In Merlin Financial Consultants v Cooper the High Court upheld a UK-wide 12- month non-competition restriction in a "good-will agreement" under which the employee had received payment for clients he bought with him on joining. When Mr Cooper resigned and set up his own business taking clients with him, Merlin brought a claim for breach of contract seeking damages for the loss of profit from those clients for two years after his resignation. The High Court held the clause was enforceable as the agreement was more in the nature of a business sale agreement which the parties had entered into with equal bargaining power. It found there was a legitimate interest to protect and awarded loss of profit for 70% in the first year and 30% in the second.

Key Points

  • The Court referred to previous decisions supporting a financial services "industry standard" of 12 month restrictions to protect strong client relationships.

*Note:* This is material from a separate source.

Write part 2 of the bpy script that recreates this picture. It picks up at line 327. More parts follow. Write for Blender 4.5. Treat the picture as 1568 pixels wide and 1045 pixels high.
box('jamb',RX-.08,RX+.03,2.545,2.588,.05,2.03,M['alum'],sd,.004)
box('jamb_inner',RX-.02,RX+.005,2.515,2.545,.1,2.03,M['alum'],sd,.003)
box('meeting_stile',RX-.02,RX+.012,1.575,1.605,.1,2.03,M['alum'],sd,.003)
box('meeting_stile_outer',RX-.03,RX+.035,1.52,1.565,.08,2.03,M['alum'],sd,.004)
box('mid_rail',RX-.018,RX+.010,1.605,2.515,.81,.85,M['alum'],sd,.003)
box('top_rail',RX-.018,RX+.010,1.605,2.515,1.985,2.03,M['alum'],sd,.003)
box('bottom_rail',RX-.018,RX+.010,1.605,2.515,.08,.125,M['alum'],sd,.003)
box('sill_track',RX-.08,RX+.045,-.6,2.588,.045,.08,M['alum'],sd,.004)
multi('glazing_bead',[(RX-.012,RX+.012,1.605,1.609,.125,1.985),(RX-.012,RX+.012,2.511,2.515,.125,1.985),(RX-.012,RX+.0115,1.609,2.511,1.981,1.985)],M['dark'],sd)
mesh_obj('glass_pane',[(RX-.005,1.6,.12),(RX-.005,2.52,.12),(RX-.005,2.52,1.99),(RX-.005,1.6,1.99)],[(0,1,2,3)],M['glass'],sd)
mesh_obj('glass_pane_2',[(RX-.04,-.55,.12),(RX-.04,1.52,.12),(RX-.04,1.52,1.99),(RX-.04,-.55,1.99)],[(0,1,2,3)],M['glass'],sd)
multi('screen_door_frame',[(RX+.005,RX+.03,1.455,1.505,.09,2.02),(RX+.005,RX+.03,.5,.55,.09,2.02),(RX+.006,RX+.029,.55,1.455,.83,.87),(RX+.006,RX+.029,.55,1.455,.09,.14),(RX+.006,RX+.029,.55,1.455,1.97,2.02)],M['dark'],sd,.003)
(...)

  • The Court did not consider the geographic area (the UK) was too wide, even though Merlin's clients were mainly in London and the south-east, as it noted that the financial services industry was a "single geographic market". Perhaps if this had been an employment contract the court might have come to the opposite conclusion. Nevertheless, its comments about the nature of the financial services industry are helpful to employers in the sector.
  • The Court held that the breach of contract claim, rather than an injunction, was entirely appropriate as Merlin did not wish to harm the relationship with clients and damages was an effective remedy.